### Required task
Output each line exactly as it appears, skipping any embedded picture.

══════════

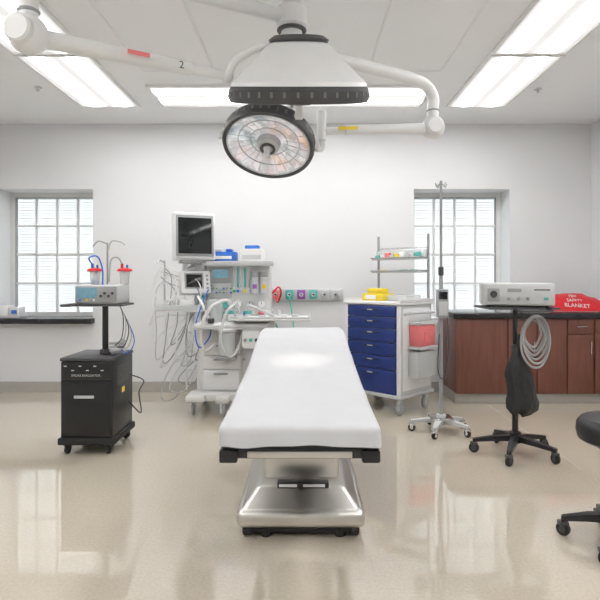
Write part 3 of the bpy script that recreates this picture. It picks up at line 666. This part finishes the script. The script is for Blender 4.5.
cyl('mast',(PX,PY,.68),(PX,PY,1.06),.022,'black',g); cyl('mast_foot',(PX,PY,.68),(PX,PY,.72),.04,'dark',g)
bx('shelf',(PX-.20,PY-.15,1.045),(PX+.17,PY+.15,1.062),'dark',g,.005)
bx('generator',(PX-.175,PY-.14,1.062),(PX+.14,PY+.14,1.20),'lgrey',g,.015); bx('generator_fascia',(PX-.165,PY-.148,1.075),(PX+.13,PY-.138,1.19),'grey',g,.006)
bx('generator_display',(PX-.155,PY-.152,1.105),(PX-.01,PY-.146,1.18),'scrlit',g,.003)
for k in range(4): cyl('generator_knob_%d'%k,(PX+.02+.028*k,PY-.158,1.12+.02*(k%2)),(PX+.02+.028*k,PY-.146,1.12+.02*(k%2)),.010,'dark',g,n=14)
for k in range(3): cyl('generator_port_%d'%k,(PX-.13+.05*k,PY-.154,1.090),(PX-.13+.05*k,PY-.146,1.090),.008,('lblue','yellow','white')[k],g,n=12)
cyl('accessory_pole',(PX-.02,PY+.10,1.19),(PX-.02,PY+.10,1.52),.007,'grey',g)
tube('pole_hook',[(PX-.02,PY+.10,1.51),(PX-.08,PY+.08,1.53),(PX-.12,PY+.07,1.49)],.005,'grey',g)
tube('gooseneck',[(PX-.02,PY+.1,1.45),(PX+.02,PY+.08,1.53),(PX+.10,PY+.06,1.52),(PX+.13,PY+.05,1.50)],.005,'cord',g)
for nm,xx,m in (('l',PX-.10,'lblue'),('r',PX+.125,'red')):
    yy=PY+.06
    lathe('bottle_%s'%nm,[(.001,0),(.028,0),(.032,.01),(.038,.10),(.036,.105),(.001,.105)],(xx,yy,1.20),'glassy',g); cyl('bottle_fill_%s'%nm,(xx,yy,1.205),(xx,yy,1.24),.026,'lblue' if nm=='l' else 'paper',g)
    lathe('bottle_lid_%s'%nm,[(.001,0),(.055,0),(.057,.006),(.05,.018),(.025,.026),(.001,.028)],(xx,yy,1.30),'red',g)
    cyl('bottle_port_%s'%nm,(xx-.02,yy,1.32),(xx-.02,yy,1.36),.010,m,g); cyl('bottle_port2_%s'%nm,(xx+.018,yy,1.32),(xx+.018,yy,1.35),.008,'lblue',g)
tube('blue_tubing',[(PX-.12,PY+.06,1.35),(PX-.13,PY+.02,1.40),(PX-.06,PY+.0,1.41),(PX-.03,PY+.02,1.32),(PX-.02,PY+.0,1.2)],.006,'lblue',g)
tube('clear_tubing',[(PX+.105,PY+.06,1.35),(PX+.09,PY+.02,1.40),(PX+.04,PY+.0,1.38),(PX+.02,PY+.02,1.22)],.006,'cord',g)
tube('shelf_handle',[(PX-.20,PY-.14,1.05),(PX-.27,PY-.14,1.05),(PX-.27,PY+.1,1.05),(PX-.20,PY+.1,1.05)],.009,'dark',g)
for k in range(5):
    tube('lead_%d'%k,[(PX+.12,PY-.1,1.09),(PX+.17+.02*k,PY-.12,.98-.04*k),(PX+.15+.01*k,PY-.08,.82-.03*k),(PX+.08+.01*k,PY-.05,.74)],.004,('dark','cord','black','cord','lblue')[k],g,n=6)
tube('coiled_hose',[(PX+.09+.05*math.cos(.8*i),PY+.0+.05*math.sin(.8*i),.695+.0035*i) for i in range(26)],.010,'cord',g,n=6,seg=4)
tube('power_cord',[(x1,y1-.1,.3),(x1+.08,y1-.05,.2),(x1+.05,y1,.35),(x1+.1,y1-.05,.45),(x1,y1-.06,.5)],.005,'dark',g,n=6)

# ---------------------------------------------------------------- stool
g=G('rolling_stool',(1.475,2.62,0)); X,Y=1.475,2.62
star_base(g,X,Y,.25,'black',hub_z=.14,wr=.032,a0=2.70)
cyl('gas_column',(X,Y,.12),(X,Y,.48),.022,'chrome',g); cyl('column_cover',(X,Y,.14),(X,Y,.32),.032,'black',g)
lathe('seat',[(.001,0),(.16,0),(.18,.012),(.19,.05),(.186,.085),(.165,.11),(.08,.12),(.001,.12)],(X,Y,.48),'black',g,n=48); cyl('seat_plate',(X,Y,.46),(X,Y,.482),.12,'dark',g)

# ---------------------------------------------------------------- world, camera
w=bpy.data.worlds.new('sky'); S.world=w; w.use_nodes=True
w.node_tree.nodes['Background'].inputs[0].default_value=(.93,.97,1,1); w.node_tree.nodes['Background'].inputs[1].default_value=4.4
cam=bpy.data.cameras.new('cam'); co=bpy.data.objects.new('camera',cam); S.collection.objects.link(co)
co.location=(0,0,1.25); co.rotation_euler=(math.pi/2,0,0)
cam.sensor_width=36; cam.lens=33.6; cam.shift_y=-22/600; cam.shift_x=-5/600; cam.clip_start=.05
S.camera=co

══════════

### The answer
Write part 3 of the bpy script that recreates this picture. It picks up at line 666. This part finishes the script. The script is for Blender 4.5.
cyl('mast',(PX,PY,.68),(PX,PY,1.06),.022,'black',g); cyl('mast_foot',(PX,PY,.68),(PX,PY,.72),.04,'dark',g)
bx('shelf',(PX-.20,PY-.15,1.045),(PX+.17,PY+.15,1.062),'dark',g,.005)
bx('generator',(PX-.175,PY-.14,1.062),(PX+.14,PY+.14,1.20),'lgrey',g,.015); bx('generator_fascia',(PX-.165,PY-.148,1.075),(PX+.13,PY-.138,1.19),'grey',g,.006)
bx('generator_display',(PX-.155,PY-.152,1.105),(PX-.01,PY-.146,1.18),'scrlit',g,.003)
for k in range(4): cyl('generator_knob_%d'%k,(PX+.02+.028*k,PY-.158,1.12+.02*(k%2)),(PX+.02+.028*k,PY-.146,1.12+.02*(k%2)),.010,'dark',g,n=14)
for k in range(3): cyl('generator_port_%d'%k,(PX-.13+.05*k,PY-.154,1.090),(PX-.13+.05*k,PY-.146,1.090),.008,('lblue','yellow','white')[k],g,n=12)
cyl('accessory_pole',(PX-.02,PY+.10,1.19),(PX-.02,PY+.10,1.52),.007,'grey',g)
tube('pole_hook',[(PX-.02,PY+.10,1.51),(PX-.08,PY+.08,1.53),(PX-.12,PY+.07,1.49)],.005,'grey',g)
tube('gooseneck',[(PX-.02,PY+.1,1.45),(PX+.02,PY+.08,1.53),(PX+.10,PY+.06,1.52),(PX+.13,PY+.05,1.50)],.005,'cord',g)
for nm,xx,m in (('l',PX-.10,'lblue'),('r',PX+.125,'red')):
    yy=PY+.06
    lathe('bottle_%s'%nm,[(.001,0),(.028,0),(.032,.01),(.038,.10),(.036,.105),(.001,.105)],(xx,yy,1.20),'glassy',g); cyl('bottle_fill_%s'%nm,(xx,yy,1.205),(xx,yy,1.24),.026,'lblue' if nm=='l' else 'paper',g)
    lathe('bottle_lid_%s'%nm,[(.001,0),(.055,0),(.057,.006),(.05,.018),(.025,.026),(.001,.028)],(xx,yy,1.30),'red',g)
    cyl('bottle_port_%s'%nm,(xx-.02,yy,1.32),(xx-.02,yy,1.36),.010,m,g); cyl('bottle_port2_%s'%nm,(xx+.018,yy,1.32),(xx+.018,yy,1.35),.008,'lblue',g)
tube('blue_tubing',[(PX-.12,PY+.06,1.35),(PX-.13,PY+.02,1.40),(PX-.06,PY+.0,1.41),(PX-.03,PY+.02,1.32),(PX-.02,PY+.0,1.2)],.006,'lblue',g)
tube('clear_tubing',[(PX+.105,PY+.06,1.35),(PX+.09,PY+.02,1.40),(PX+.04,PY+.0,1.38),(PX+.02,PY+.02,1.22)],.006,'cord',g)
tube('shelf_handle',[(PX-.20,PY-.14,1.05),(PX-.27,PY-.14,1.05),(PX-.27,PY+.1,1.05),(PX-.20,PY+.1,1.05)],.009,'dark',g)
for k in range(5):
    tube('lead_%d'%k,[(PX+.12,PY-.1,1.09),(PX+.17+.02*k,PY-.12,.98-.04*k),(PX+.15+.01*k,PY-.08,.82-.03*k),(PX+.08+.01*k,PY-.05,.74)],.004,('dark','cord','black','cord','lblue')[k],g,n=6)
tube('coiled_hose',[(PX+.09+.05*math.cos(.8*i),PY+.0+.05*math.sin(.8*i),.695+.0035*i) for i in range(26)],.010,'cord',g,n=6,seg=4)
tube('power_cord',[(x1,y1-.1,.3),(x1+.08,y1-.05,.2),(x1+.05,y1,.35),(x1+.1,y1-.05,.45),(x1,y1-.06,.5)],.005,'dark',g,n=6)

# ---------------------------------------------------------------- stool
g=G('rolling_stool',(1.475,2.62,0)); X,Y=1.475,2.62
star_base(g,X,Y,.25,'black',hub_z=.14,wr=.032,a0=2.70)
cyl('gas_column',(X,Y,.12),(X,Y,.48),.022,'chrome',g); cyl('column_cover',(X,Y,.14),(X,Y,.32),.032,'black',g)
lathe('seat',[(.001,0),(.16,0),(.18,.012),(.19,.05),(.186,.085),(.165,.11),(.08,.12),(.001,.12)],(X,Y,.48),'black',g,n=48); cyl('seat_plate',(X,Y,.46),(X,Y,.482),.12,'dark',g)

# ---------------------------------------------------------------- world, camera
w=bpy.data.worlds.new('sky'); S.world=w; w.use_nodes=True
w.node_tree.nodes['Background'].inputs[0].default_value=(.93,.97,1,1); w.node_tree.nodes['Background'].inputs[1].default_value=4.4
cam=bpy.data.cameras.new('cam'); co=bpy.data.objects.new('camera',cam); S.collection.objects.link(co)
co.location=(0,0,1.25); co.rotation_euler=(math.pi/2,0,0)
cam.sensor_width=36; cam.lens=33.6; cam.shift_y=-22/600; cam.shift_x=-5/600; cam.clip_start=.05
S.camera=co